_AIM_
Only the lines from the beginning of the entries through the one with "LAMPGLASS = emis('warm_lamp', (1, .72, .30), 5)" should be written out, please, exactly and without any pictures.

_PROVIDED INFORMATION_
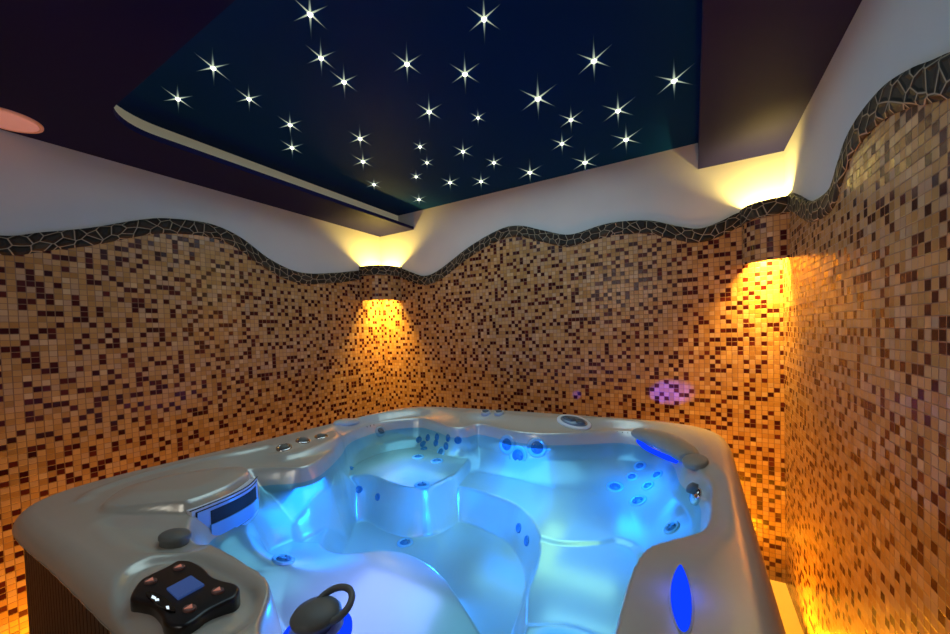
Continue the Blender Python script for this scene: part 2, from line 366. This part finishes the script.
PINK = plain('salmon_disc_glow', (.72, .40, .36), .55, emit=(.7, .35, .32), estr=.22)  # faint glow added to the colour; the disc itself is unlit
GLARERAY = glare_mat(); STARLENS = emis('star_lens', (1, 1, .9), 5)
LAMPGLASS = emis('warm_lamp', (1, .72, .30), 5)

# ---------------------------------------------------------------- the room
XL, XR, YB, YF = -2.553, .439, 2.65, -1.6
ZS, ZC = 2.398, 2.553
def box(x0, x1, y0, y1, z0, z1):
    v = [(x, y, z) for x in (x0, x1) for y in (y0, y1) for z in (z0, z1)]
    return v, [(0, 1, 3, 2), (4, 6, 7, 5), (0, 4, 5, 1), (2, 3, 7, 6), (0, 2, 6, 4), (1, 5, 7, 3)]
def struct(name, v, f, mat, parent=None):
    o = pyobj(name, v, f, mat, parent, smooth=False)
    if parent is None: o['kind'] = 'structure'
    return o
struct('floor', *box(XL-.1, XR+.1, YF-.1, YB+.1, -.1, 0), FLOORM)
W = {}
W['left'] = struct('wall_left', *box(XL-.1, XL, YF-.1, YB+.1, 0, ZC+.1), PLASTER)
W['right'] = struct('wall_right', *box(XR, XR+.1, YF-.1, YB+.1, 0, ZC+.1), PLASTER)
W['back'] = struct('wall_back', *box(XL, XR, YB, YB+.1, 0, ZC+.1), PLASTER)
W['front'] = struct('wall_front', *box(XL, XR, YF-.1, YF, 0, ZC+.1), PLASTER)
struct('ceiling', *box(XL, XR, YF, YB, ZC, ZC+.1), NIGHT)

LT = [(-1.6,1.98),(-1.2,2.10),(-.8,2.16),(-.45,2.10),(-.1,1.99),(.15,1.94),(.378,1.94),(.494,1.978),(.659,2.036),(.855,2.123),(.99,2.161),(1.195,2.178),(1.369,2.13),(1.564,2.016),(1.793,1.955),(2.1,1.99),(2.38,2.045),(2.65,2.07)]
BT = [(-2.553,2.09),(-2.295,2.065),(-2.2,2.03),(-2.035,1.975),(-1.872,2.009),(-1.566,2.162),(-1.29,2.255),(-1.121,2.257),(-.926,2.188),(-.743,2.13),(-.537,2.158),(-.409,2.162),(-.229,2.137),(-.062,2.071),(.043,2.042),(.144,2.066),(.25,2.104),(.439,2.112)]
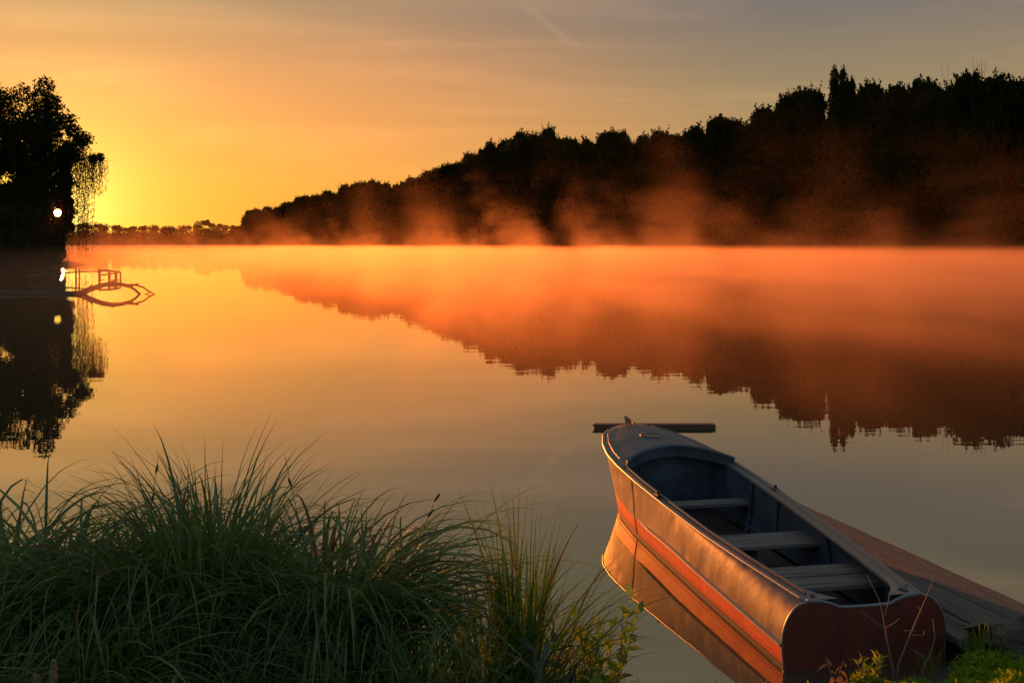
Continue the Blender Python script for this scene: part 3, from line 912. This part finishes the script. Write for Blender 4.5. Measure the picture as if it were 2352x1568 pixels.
        for s in np.arange(0.05, 4.3, .042):
            for dz in (.045, .062):
                x = w0(s) + (w1(s) - w0(s)) * dz / z1(s)
                V, Fs = box_data(-.003, .003, -.004, .004, -.004, .004)
                parts.append((V + np.array([sd * x, s + (.02 if dz > .05 else 0), dz]), Fs))
        V, Fs = join(parts); o = obj('rivet_row', V, Fs, M['red'], lhull); o['kind'] = 'stuff'
    # transom
    def half(f):
        return np.interp
    pts = []
    for f in np.linspace(0, 1, 4): pts.append((w0(0) + (w1(0) - w0(0)) * f + .004, -.03 + (z1(0) + .03) * f))
    for ph in np.linspace(.12, math.pi / 2, 10): pts.append((wg(0) + (w1(0) - wg(0)) * math.cos(ph) + .004, z1(0) + (zg(0) - z1(0)) * math.sin(ph) + .002))
    top = [(.30, zg(0) - .004), (.235, zg(0) - .022), (.18, zg(0) - .048), (.09, zg(0) - .052), (0, zg(0) - .053)]
    right = pts + top
    outl = [(w0(0) * .9, -.10)] + right + [(-x, z) for x, z in reversed(right[:-1])] + [(-w0(0) * .9, -.10)]
    n = len(outl)
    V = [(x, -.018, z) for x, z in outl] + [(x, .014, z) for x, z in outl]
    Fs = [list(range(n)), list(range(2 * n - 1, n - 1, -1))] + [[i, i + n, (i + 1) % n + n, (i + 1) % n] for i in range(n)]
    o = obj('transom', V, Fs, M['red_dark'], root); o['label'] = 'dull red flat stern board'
    tpath = [(x, -.004, z + .004) for x, z in [right[-6]] + top] + [(-x, -.004, z + .004) for x, z in reversed([right[-6]] + top[:-1])]
    V, Fs = tube_data(tpath, .0125, 7); obj('transom_cap', V, Fs, M['trim'], root, True)
    rim = [(x + .002, -.012, z) for x, z in pts]
    for sd in (-1, 1):
        V, Fs = tube_data([(sd * a, b, c) for a, b, c in rim], .008, 6); obj('transom_edge', V, Fs, M['trim'], root, True)
        # corner plate with a slot
        V, Fs = box_data(-.016, .016, -.03, .03, 0, .004); obj('corner_slot', V, Fs, M['floor'], root, loc=(sd * .32, .075, zg(.08) + .0085), rot=(0, 0, sd * .5))
    # foredeck with a cambered top
    na, nb_ = 25, 22
    A = np.zeros((nb_, na, 3))
    def s_edge(a): return 3.42 + .33 * (1 - a * a)
    for i, b in enumerate(np.linspace(0, 1, nb_)):
        for j, a in enumerate(np.linspace(-1, 1, na)):
            s = s_edge(a) + (5.135 - s_edge(a)) * b
            A[i, j] = (a * wg(s), s, zg(s) + .008 + .065 * (1 - a * a) * min(wg(s) / .5, 1))
    fdeck = obj('foredeck', A, grid_faces(nb_, na), M['deck'], root, True)
    # seam that follows the deck edge
    for sd in (-1, 1):
        pth = [(sd * wg(s) * .9, s - .02, zg(s) + .012 + .065 * .19) for s in np.linspace(3.7, 5.0, 22)]
        V, Fs = tube_data(pth, .004, 5); obj('deck_seam', V, Fs, M['trim'], fdeck, True)
    # round inspection hatch
    ang = np.linspace(0, 2 * math.pi, 28, endpoint=False)
    def dz(x, s): a = x / wg(s); return zg(s) + .008 + .065 * (1 - a * a) * min(wg(s) / .5, 1)
    V, Fs = [], []
    for k, (rr, h) in enumerate(((.125, .001), (.122, .010), (.105, .010), (.100, .004), (.0, .005))):
        V += [(rr * math.cos(a) + .03, 4.42 + rr * math.sin(a), dz(rr * math.cos(a) + .03, 4.42 + rr * math.sin(a)) + h) for a in ang]
    Fs = grid_faces(5, 28, True)
    obj('deck_hatch', np.array(V), Fs, M['deck'], fdeck, True)
    # raised splash coaming behind the foredeck
    aa = np.linspace(-.90, .93, 40)
    V = []
    for a in aa:
        s = s_edge(a); x = a * wg(s); zb = dz(x, s)
        h = .055 + .02 * (1 - a * a)
        V += [(x, s + .008, zb - .05), (x, s + .010, zb + h * .8), (x, s + .002, zb + h), (x, s - .035, zb + h - .006), (x, s - .04, zb + h - .022), (x, s - .012, zb + h - .03), (x, s - .010, zb - .05)]
    Fs = [list(map(int, f)) for f in grid_faces(len(aa), 7, True)] + [list(range(7)), [7 * len(aa) - 1 - i for i in range(7)]]
    obj('splash_coaming', np.array(V), Fs, M['inside'], root, False)
    # forward bulkhead with a rounded door panel
    s = 3.86; xs = np.linspace(-1, 1, 17)
    A = np.array([[(x * (wg(s) - .02), s, dz(x * (wg(s) - .02), s) - .02) for x in xs], [(x * (w1(s) - .03), s, .03) for x in xs]])
    bhd = obj('bulkhead', A, grid_faces(2, 17), M['inside'], root)
    V, Fs = box_data(-.30, .30, -.012, 0, .14, .50, .006)
    o = obj('bulkhead_panel', V, Fs, M['inside'], bhd, loc=(0.02, s - .003, 0))
    # floor boards
    for k in range(5):
        x0 = -.44 + k * .178
        V, Fs = box_data(x0, x0 + .165, .03, 3.8, .022, .040 + .003 * (k % 2), .003)
        obj('floor_board', V, Fs, M['floor'], root)
    # thwarts
    def thwart(s0, s1, z, name='thwart', th=.035):
        wm = w1((s0 + s1) / 2) - .045
        V, Fs = box_data(-wm, wm, s0, s1, z, z + th, .005)
        return obj(name, V, Fs, M['bench'], root)
    thwart(3.02, 3.20, .26)
    thwart(1.62, 1.98, .27)
    thwart(.84, 1.06, .275)
    thwart(.60, .825, .268)
    V, Fs = box_data(-.02, .02, 1.7, 1.9, .04, .268); obj('thwart_support', V, Fs, M['wet_wood'], root)
    V, Fs = box_data(-.02, .02, .74, .92, .04, .266); obj('thwart_support', V, Fs, M['wet_wood'], root)
    # towing cleat on the stem
    V, Fs = join([box_data(-.028, -.014, -.06, .06, 0, .05, .003), box_data(.014, .028, -.06, .06, 0, .05, .003)])
    obj('bow_cleat', V, Fs, M['timber'], root, loc=(0, 5.06, .685))
    V, Fs = box_data(-.008, .008, -.045, .045, 0, .125, .003)
    obj('bow_ring_plate', V, Fs, M['trim'], root, loc=(-.012, 5.09, .675), rot=(.35, -.45, .3))
boat()

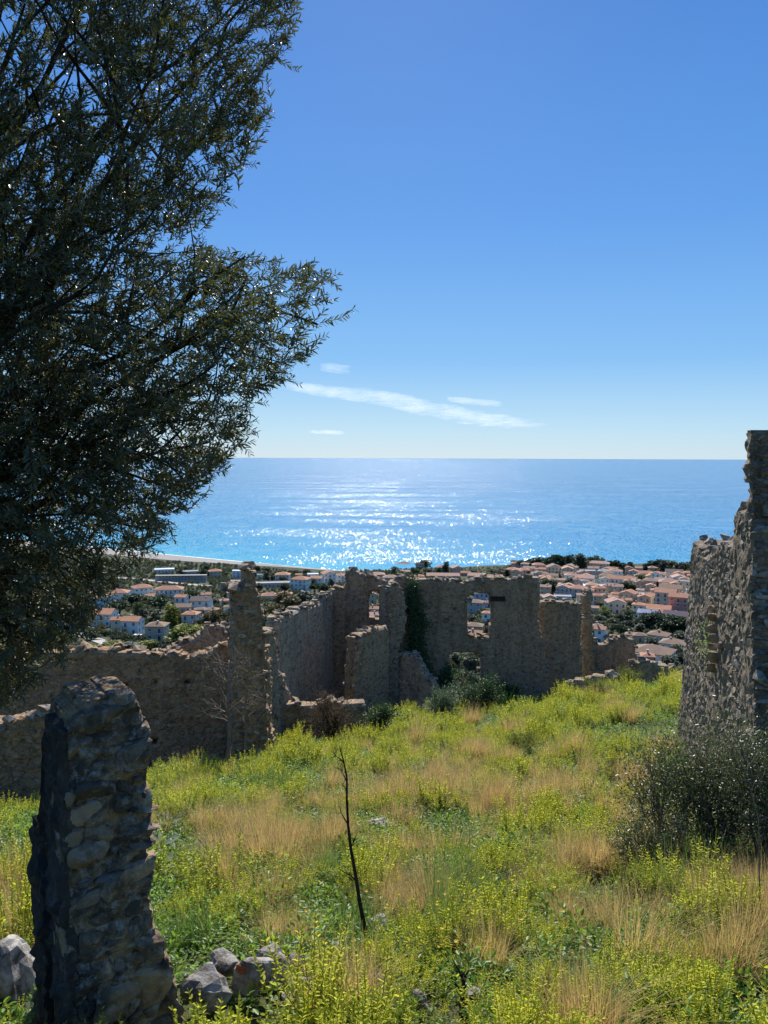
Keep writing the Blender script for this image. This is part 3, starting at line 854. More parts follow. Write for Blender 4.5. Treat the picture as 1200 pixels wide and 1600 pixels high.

_ANSWER TO THE TASK_
Continue the Blender Python script for this scene: part 2, from line 366. This part finishes the script.
PINK = plain('salmon_disc_glow', (.72, .40, .36), .55, emit=(.7, .35, .32), estr=.22)  # faint glow added to the colour; the disc itself is unlit
GLARERAY = glare_mat(); STARLENS = emis('star_lens', (1, 1, .9), 5)
LAMPGLASS = emis('warm_lamp', (1, .72, .30), 5)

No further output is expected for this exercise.